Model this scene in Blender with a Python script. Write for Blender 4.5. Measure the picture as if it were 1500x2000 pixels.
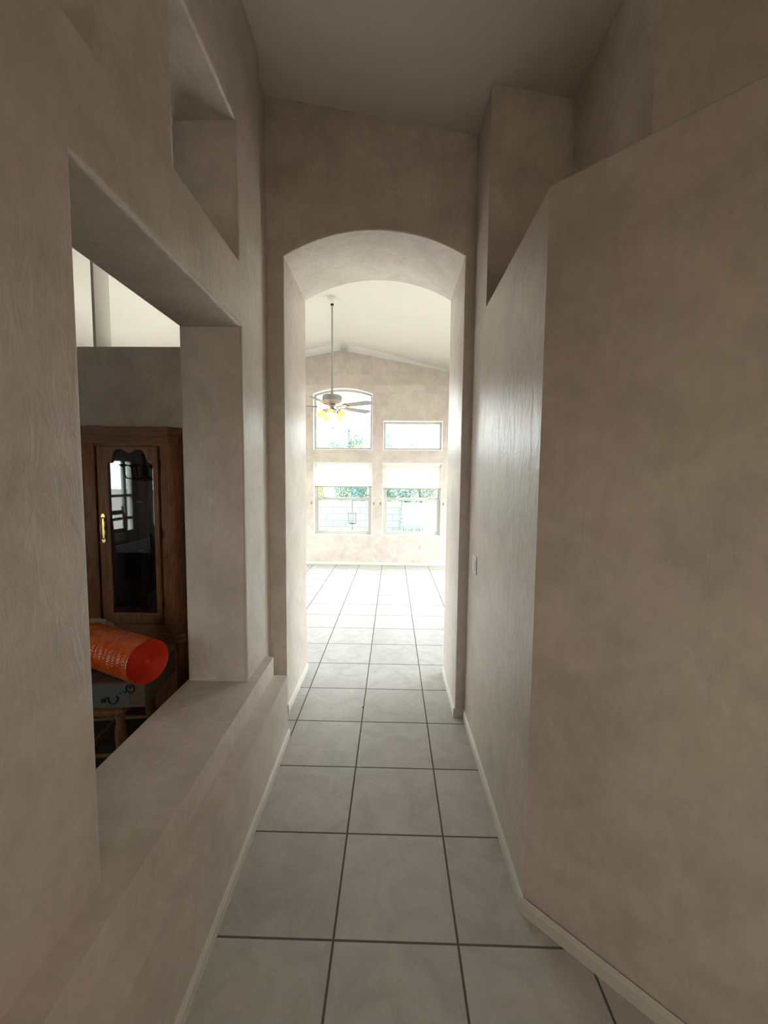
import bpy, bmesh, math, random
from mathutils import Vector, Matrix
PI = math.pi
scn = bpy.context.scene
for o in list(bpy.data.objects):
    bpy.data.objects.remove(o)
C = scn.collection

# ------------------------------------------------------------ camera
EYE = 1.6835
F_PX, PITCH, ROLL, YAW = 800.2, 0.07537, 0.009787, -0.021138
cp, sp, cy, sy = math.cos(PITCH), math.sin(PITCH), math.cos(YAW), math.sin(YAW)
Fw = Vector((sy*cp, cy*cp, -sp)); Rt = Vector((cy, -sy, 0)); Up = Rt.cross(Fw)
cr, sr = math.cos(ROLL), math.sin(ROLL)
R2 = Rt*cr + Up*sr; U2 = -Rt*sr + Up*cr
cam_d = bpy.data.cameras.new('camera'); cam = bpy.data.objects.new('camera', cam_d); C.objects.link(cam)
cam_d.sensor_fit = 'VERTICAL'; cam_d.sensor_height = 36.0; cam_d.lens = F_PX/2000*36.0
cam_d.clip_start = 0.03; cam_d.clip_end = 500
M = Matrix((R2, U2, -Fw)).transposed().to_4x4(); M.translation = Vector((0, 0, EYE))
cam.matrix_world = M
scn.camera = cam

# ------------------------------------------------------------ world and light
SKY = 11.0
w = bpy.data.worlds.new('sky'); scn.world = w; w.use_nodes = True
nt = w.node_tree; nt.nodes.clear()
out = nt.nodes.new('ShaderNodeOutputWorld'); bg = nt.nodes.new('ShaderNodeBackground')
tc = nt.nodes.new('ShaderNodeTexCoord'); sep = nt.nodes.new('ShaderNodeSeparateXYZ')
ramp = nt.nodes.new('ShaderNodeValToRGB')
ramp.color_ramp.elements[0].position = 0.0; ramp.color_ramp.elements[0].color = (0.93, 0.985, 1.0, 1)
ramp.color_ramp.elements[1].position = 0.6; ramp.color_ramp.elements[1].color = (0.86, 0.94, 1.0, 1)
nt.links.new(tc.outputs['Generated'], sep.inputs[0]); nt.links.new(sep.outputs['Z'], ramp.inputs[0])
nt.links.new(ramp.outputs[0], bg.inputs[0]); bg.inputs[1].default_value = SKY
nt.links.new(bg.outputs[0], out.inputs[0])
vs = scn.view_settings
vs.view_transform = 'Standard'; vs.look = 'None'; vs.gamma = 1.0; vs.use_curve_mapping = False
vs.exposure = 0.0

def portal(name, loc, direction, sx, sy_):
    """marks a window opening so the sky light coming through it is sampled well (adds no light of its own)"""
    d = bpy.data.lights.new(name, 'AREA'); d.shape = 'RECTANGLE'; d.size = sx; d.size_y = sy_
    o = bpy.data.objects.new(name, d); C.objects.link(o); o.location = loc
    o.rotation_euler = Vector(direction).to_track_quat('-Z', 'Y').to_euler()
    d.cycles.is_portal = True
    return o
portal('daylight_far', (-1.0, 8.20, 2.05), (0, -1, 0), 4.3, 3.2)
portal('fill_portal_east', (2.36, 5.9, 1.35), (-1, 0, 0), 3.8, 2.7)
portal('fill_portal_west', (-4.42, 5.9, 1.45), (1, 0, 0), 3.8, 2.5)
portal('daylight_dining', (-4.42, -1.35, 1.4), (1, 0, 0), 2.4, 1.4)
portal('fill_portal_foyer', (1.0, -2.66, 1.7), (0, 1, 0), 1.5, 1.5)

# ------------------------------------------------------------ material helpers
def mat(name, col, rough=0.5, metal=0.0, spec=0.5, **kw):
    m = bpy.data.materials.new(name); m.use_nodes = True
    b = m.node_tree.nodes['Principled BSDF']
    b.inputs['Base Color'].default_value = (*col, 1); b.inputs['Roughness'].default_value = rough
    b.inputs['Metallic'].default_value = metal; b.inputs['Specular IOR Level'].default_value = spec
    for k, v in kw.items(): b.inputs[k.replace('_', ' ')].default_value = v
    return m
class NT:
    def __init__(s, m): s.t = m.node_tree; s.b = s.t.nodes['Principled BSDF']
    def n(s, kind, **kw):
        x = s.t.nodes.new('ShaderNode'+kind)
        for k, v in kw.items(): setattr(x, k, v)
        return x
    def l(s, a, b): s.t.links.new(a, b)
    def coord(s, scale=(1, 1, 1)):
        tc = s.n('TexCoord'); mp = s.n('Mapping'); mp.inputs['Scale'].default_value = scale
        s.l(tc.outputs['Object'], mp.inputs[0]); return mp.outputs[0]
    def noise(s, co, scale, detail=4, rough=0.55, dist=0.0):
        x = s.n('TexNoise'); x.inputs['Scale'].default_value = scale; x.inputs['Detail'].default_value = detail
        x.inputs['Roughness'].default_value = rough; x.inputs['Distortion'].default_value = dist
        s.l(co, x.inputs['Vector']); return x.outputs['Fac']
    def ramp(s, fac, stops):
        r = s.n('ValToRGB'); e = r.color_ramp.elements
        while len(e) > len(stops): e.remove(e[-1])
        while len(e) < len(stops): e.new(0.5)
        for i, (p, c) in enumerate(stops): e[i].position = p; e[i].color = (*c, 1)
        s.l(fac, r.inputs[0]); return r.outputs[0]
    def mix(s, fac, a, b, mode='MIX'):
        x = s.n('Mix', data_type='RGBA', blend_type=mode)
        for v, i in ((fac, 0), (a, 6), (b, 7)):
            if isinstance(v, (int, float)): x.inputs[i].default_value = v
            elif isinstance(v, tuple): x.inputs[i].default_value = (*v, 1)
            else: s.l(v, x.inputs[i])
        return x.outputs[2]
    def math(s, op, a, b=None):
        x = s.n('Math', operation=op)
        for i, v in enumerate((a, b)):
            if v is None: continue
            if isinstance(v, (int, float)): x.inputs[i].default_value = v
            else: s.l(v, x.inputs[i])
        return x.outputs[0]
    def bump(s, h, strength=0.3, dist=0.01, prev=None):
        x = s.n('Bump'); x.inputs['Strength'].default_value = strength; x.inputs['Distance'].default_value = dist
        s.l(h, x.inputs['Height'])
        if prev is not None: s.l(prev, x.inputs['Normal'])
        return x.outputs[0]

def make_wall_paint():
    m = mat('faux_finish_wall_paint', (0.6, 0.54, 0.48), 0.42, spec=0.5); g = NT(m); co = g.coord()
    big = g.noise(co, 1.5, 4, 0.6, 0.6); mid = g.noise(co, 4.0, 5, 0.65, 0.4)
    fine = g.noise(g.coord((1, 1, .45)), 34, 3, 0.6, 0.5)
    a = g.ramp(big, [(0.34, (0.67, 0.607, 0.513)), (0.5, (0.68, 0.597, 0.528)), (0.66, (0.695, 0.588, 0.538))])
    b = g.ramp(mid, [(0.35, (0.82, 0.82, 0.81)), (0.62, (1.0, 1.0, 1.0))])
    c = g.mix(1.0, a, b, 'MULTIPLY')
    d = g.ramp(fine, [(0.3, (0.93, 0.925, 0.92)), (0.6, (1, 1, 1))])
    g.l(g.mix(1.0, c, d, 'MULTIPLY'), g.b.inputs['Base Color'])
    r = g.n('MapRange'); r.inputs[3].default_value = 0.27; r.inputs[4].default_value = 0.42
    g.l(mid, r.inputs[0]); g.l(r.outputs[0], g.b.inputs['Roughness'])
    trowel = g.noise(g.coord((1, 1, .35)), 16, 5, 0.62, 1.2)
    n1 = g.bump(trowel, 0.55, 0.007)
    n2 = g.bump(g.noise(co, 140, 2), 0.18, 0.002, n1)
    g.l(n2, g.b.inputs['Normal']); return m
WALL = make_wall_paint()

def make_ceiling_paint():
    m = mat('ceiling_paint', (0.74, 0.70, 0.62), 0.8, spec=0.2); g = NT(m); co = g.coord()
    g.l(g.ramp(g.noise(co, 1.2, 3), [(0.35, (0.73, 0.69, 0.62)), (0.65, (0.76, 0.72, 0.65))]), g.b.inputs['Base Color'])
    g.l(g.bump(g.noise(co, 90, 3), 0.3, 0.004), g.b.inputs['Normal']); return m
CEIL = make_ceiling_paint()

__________

**Exercise aim:** Pick every line with "scene" in it and copy it.

**Response:**
Model this scene in Blender with a Python script. Write for Blender 4.5. Measure the picture as if it were 1500x2000 pixels.
scn = bpy.context.scene